_Entries with scene source code_
_ _ _ _ _ _ _

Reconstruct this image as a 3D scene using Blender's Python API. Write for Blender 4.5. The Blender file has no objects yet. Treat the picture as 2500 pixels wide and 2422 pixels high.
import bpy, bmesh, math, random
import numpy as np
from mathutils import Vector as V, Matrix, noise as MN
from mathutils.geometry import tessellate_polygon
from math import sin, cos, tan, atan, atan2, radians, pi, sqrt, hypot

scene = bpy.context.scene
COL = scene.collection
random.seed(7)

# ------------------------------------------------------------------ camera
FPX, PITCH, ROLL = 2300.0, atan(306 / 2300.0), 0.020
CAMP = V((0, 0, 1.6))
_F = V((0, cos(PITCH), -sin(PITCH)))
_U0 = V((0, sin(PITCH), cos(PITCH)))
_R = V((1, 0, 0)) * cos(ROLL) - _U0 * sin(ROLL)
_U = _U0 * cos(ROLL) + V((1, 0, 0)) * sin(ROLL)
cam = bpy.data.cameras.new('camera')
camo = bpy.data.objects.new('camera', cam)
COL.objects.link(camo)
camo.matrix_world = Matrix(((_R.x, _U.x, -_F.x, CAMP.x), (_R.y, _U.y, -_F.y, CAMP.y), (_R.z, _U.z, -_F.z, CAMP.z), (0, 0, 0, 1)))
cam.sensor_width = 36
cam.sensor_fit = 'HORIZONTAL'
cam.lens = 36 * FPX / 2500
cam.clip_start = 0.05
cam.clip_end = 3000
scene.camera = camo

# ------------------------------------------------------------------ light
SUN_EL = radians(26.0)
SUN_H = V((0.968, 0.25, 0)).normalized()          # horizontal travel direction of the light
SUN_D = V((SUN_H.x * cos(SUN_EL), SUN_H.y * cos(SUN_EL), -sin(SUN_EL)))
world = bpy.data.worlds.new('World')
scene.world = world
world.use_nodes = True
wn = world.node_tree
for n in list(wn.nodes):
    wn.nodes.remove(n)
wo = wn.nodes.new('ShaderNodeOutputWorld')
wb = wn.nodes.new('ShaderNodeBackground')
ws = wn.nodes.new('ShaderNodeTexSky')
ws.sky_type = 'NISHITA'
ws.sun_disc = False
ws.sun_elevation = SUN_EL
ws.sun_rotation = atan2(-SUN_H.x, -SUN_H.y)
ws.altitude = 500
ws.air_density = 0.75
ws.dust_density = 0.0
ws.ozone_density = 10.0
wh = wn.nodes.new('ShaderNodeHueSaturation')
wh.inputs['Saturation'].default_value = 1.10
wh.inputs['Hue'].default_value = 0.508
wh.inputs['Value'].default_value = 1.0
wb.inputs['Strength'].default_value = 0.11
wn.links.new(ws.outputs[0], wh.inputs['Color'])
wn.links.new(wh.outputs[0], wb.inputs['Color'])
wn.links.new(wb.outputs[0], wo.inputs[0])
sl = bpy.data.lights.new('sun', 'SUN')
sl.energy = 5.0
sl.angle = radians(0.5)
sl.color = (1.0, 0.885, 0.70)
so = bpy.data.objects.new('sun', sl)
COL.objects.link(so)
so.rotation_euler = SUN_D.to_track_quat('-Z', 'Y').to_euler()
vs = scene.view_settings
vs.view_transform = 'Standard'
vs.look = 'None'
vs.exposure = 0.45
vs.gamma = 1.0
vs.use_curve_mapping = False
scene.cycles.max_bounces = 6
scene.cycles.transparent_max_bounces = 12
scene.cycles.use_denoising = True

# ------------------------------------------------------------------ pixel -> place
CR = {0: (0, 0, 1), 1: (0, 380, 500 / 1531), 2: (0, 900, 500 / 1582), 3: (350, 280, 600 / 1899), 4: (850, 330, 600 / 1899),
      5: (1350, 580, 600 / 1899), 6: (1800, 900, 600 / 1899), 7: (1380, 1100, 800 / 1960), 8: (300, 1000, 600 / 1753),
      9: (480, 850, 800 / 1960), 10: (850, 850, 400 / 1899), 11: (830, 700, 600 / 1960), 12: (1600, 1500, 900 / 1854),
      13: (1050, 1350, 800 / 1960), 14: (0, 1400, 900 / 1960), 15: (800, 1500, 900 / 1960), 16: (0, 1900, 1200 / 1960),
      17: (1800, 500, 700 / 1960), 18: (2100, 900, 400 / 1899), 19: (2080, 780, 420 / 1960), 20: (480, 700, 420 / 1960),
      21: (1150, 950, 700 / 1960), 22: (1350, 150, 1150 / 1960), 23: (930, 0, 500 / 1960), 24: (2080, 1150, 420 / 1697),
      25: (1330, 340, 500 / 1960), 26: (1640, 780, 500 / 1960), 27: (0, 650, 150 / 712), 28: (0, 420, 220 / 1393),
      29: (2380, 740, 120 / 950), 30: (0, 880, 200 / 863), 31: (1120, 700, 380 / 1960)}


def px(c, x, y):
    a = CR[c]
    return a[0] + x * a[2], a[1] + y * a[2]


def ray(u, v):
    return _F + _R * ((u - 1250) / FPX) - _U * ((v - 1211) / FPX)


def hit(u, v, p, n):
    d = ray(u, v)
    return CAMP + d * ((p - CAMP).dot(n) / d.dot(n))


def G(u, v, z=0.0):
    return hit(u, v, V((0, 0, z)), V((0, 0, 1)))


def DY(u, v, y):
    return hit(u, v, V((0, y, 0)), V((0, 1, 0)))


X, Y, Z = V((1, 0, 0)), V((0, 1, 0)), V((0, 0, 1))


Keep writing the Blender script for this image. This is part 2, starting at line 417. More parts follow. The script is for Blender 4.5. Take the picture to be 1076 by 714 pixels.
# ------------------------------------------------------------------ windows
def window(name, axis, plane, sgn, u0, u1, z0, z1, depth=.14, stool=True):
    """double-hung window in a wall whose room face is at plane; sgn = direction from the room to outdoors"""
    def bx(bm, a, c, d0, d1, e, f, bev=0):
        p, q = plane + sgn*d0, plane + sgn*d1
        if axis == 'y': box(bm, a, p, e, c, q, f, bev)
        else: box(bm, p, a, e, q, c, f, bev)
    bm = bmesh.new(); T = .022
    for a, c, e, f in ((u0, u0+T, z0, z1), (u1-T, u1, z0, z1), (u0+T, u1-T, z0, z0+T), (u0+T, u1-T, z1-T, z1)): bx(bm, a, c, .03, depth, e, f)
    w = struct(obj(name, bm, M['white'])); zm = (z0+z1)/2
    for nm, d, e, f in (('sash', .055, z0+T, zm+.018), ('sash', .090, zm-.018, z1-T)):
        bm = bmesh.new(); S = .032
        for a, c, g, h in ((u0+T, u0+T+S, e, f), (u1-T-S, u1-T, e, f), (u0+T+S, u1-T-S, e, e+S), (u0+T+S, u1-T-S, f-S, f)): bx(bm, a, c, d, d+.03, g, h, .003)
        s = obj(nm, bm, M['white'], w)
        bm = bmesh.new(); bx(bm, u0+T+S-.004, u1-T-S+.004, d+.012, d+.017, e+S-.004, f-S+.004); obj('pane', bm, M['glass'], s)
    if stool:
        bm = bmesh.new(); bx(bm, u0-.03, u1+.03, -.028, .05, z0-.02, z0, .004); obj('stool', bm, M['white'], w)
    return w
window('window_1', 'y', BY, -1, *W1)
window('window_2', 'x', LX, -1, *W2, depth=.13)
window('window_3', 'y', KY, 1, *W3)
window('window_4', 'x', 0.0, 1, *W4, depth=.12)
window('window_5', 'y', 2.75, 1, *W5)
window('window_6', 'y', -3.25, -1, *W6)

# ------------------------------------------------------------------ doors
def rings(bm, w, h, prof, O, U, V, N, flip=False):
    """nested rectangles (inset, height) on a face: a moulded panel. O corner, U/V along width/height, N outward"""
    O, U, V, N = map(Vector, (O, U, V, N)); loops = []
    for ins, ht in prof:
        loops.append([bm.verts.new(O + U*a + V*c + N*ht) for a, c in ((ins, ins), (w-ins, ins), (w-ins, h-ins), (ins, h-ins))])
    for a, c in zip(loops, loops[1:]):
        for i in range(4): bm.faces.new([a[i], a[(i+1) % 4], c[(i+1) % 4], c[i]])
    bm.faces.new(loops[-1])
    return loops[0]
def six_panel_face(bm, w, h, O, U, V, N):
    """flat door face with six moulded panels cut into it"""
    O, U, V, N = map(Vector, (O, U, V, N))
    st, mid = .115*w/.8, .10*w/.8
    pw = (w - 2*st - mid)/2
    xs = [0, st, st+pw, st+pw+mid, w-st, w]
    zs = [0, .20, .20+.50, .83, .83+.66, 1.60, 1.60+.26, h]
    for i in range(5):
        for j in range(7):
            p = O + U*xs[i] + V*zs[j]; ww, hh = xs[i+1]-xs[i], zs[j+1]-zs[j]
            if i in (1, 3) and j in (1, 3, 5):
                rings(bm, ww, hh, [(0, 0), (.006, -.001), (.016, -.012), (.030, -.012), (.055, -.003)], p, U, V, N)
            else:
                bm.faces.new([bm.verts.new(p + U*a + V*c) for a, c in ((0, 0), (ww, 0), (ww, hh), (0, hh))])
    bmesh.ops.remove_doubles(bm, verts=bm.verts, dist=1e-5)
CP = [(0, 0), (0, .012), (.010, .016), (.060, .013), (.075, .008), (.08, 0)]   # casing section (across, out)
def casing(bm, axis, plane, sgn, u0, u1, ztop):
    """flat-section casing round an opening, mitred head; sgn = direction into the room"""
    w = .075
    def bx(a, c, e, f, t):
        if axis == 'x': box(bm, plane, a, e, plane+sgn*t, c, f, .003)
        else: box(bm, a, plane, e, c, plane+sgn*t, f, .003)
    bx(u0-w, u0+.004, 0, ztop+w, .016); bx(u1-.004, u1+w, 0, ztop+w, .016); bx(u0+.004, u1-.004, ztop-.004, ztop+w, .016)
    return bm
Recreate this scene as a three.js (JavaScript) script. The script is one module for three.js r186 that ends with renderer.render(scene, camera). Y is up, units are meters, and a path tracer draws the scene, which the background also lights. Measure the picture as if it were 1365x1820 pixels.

_ _ _ _ _ _ _

_Exercise directions_
Exactly repeat the lines running from the top of the listing to the line bearing "random.seed(7)", both of those lines included, and only them.

_Task output_
Reconstruct this image as a 3D scene using Blender's Python API. Write for Blender 4.5. The Blender file has no objects yet. Treat the picture as 2500 pixels wide and 2422 pixels high.
import bpy, bmesh, math, random
import numpy as np
from mathutils import Vector as V, Matrix, noise as MN
from mathutils.geometry import tessellate_polygon
from math import sin, cos, tan, atan, atan2, radians, pi, sqrt, hypot

scene = bpy.context.scene
COL = scene.collection
random.seed(7)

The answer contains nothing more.